A TIO Report
WHEN INTERRELIGIOUS DIALOGUE ACTUALLY PROMOTES PEACE
As world leaders prepared to adopt the “2030 Agenda for Sustainable Development” at the United Nations on September 25-27, the Vienna-based International Dialogue Centre, known as KAICIID, launched the “Peace Map” in New York City: At the heart of its first phase, the Peace Map offers an interactive database of over 400 organizations that work to promote interreligious dialogue around the world.
The International Dialogue Centre is an intergovernmental organization that promotes dialogue among policymakers and religious leaders to build peace, to enhance understanding and to foster cooperation between people of different cultures and followers of different religions. KAICIID’s activities in interreligious dialogue bridge animosities, reduce stereotyping, and instill mutual respect between religious communities. The Council of Parties includes Austria, Saudi Arabia, and Spain, with the Holy See as a Founding Observer. Prominent representatives from five major world religions make up the nine-member Board of Directors. The Board designs and supervises the Centre’s programs.
The Peace Map project reveals a thriving, interconnected, and vibrant field of international organizations using interreligious dialogue to promote goals such as poverty reduction, conflict resolution, justice, equality, human rights and education for all.
Patrice Brodeur, director of programs and research at KAICIID, says, “In many parts of the world, religious actors are on par with states and other civil society organizations as prominent providers of health care, education services.

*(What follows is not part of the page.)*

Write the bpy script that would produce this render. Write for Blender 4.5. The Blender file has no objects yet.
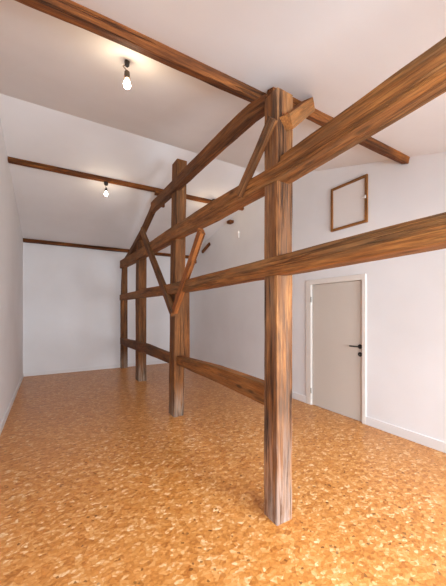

Their role as moral and spiritual leaders in their communities in particular makes them especially influential. At the same time, in many places, conflicts are breaking out as violent extremists seek to manipulate religion to justify violence with increasingly damaging effects on development and peace.”

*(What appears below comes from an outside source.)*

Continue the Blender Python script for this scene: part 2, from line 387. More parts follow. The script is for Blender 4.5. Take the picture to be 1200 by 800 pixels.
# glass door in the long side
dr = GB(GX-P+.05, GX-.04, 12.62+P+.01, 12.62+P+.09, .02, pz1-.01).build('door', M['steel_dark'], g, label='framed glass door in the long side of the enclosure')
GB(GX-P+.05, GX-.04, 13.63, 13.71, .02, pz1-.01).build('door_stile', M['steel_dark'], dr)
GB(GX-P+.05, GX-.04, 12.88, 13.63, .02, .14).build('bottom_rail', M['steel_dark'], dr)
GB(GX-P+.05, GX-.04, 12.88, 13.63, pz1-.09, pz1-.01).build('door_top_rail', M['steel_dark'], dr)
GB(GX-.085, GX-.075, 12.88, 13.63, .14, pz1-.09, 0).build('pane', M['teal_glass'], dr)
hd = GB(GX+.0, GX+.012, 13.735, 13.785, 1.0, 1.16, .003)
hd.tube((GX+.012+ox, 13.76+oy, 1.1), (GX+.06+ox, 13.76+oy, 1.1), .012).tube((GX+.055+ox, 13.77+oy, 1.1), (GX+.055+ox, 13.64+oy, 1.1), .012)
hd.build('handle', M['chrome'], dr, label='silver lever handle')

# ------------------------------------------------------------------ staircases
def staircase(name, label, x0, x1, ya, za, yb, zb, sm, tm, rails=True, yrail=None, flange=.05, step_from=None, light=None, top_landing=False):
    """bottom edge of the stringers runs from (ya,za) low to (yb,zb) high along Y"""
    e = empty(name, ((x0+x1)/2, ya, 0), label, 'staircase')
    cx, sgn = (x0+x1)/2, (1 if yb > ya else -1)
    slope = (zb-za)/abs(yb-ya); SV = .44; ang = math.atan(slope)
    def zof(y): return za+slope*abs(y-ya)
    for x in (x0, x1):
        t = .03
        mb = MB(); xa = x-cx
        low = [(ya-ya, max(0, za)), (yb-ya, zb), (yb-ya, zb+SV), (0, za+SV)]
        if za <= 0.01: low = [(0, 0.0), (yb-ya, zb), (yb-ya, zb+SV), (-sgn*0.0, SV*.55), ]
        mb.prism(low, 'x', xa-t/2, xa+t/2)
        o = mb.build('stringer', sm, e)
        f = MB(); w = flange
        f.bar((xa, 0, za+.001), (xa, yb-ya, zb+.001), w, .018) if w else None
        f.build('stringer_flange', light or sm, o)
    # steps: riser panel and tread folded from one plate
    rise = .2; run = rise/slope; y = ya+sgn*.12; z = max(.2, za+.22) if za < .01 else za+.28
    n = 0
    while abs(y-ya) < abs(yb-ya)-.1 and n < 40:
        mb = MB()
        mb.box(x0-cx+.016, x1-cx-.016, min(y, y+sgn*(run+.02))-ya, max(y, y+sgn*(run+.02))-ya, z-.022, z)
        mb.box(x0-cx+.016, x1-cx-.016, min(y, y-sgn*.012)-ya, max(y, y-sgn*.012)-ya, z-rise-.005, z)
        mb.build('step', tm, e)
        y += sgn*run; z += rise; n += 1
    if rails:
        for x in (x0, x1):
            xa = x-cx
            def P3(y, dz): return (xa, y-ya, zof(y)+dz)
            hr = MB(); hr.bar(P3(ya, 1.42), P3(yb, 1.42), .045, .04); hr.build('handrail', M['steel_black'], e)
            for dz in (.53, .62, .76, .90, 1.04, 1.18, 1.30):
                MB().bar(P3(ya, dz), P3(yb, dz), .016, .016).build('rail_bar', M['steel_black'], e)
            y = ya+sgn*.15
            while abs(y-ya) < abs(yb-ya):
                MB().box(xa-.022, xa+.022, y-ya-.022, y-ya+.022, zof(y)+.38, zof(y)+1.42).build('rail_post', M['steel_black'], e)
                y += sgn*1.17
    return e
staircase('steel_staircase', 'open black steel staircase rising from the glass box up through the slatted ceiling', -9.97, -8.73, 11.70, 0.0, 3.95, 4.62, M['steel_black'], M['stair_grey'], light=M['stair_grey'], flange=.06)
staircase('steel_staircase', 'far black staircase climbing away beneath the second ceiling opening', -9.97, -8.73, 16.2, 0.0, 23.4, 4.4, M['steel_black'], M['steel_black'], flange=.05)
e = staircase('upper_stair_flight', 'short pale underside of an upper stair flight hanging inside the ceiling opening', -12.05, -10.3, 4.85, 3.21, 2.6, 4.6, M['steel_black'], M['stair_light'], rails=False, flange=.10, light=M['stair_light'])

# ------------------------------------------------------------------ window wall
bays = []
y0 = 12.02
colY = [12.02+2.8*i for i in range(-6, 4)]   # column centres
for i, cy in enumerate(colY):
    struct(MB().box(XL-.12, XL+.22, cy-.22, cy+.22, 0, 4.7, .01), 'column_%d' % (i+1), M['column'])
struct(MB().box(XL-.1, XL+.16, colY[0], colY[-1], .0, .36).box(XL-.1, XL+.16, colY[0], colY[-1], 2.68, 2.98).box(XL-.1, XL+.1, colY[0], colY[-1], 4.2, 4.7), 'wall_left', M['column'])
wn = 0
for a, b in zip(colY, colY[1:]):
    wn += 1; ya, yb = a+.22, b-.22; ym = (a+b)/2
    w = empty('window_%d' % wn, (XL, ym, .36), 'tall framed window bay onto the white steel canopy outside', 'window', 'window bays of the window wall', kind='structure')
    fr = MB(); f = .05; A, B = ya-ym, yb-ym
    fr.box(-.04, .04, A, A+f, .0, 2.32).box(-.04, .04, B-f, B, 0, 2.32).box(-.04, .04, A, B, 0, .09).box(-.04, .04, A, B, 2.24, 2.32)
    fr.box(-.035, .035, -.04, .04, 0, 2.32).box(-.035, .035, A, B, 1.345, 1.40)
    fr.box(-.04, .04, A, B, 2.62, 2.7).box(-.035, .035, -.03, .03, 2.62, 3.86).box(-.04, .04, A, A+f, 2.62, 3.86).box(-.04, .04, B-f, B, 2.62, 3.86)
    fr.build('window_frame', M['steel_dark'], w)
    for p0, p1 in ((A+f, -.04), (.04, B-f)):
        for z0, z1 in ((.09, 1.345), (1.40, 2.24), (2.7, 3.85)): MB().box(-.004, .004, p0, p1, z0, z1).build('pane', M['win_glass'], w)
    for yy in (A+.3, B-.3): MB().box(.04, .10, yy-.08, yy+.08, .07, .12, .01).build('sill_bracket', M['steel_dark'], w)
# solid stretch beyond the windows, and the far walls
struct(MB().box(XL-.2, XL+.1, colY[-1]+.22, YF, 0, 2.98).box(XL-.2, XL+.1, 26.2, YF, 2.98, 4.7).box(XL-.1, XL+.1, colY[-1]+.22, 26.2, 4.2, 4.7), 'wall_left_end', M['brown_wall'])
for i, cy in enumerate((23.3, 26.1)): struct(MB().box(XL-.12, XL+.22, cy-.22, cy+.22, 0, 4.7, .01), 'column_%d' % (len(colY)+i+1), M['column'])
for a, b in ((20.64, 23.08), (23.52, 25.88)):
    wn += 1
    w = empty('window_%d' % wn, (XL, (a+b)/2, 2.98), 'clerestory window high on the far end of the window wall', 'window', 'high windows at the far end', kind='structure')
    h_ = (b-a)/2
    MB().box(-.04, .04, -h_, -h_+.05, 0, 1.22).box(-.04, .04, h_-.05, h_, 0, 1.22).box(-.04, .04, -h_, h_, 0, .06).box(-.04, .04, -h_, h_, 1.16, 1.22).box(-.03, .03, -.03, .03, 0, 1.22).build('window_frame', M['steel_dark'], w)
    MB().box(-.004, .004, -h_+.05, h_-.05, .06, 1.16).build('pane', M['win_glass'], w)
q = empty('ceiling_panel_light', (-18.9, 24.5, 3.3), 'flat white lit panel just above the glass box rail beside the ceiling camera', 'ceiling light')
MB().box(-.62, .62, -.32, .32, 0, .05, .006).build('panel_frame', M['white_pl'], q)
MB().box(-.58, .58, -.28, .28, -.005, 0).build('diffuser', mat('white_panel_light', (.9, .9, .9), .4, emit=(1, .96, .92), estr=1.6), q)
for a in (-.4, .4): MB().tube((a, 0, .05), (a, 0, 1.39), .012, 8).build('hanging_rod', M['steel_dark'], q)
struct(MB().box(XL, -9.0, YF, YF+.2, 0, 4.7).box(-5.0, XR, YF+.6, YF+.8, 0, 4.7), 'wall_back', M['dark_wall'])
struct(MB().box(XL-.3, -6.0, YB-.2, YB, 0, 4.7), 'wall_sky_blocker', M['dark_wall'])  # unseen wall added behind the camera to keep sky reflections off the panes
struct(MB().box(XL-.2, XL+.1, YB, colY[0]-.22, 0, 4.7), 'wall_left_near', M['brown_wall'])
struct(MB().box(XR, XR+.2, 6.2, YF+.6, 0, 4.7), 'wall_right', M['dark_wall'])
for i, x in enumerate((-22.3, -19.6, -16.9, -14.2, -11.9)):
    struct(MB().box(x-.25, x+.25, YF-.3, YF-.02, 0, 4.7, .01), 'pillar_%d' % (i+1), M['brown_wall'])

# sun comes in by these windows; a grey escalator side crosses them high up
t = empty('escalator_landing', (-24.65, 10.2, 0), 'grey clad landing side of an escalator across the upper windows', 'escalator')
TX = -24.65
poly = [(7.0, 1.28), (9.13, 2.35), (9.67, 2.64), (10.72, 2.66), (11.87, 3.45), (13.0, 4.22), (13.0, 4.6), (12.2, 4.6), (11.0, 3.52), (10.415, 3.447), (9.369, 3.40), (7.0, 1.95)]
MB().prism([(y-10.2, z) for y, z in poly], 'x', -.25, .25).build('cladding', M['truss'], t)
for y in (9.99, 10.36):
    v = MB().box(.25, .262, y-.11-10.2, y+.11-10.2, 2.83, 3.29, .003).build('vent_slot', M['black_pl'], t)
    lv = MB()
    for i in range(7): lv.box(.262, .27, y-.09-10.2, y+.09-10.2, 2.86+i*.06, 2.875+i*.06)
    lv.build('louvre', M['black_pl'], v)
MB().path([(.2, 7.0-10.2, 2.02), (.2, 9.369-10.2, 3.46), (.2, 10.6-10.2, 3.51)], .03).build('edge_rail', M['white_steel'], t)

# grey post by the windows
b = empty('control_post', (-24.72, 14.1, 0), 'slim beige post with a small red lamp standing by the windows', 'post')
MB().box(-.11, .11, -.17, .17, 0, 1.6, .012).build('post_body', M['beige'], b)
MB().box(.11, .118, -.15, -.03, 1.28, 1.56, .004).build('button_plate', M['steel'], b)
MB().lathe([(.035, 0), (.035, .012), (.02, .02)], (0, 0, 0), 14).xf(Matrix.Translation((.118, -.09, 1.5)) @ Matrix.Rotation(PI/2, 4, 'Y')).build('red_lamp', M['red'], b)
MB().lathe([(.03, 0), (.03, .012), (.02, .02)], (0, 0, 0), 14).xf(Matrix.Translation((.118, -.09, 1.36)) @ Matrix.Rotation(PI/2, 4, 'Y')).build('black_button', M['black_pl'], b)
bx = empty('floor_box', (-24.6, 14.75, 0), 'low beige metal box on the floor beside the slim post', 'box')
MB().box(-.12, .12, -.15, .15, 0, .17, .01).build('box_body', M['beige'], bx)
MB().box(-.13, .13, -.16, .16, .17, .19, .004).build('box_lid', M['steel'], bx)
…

What the Peace Map shows is a growing number of organizations that promote not only dialogue between followers of different religions but also the many ways this dialogue leads to cooperation among different groups, including religious groups, on many pressing issues. Such dialogue in action can also help mitigate conflict, and allow us all to get on with the pressing task of ensuring sustainable development and human rights for all.
“This map highlights vulnerabilities that can be reduced by inter-religious dialogue”, said Walter Kemp, director for Europe and Central Asia at the International Peace Institute.“It is also designed to motivate all those with an interest in peace to strengthen resilience and mobilize early action”.
In its first phase, the KAICIID Peace Map already reveals a number of interesting findings. For instance, only about 30% of organizations working to promote interreligious dialogue are themselves religious or faith-based. An overwhelming majority of the organizations included in this detailed directory, more than 80 percent are working in the fields of conflict resolution and peacebuilding, mirroring the global preoccupation with increasing identity-based conflict around the world.
The KAICIID Peace Map was developed with partners including the International Peace Institute and the Harvard Pluralism Project.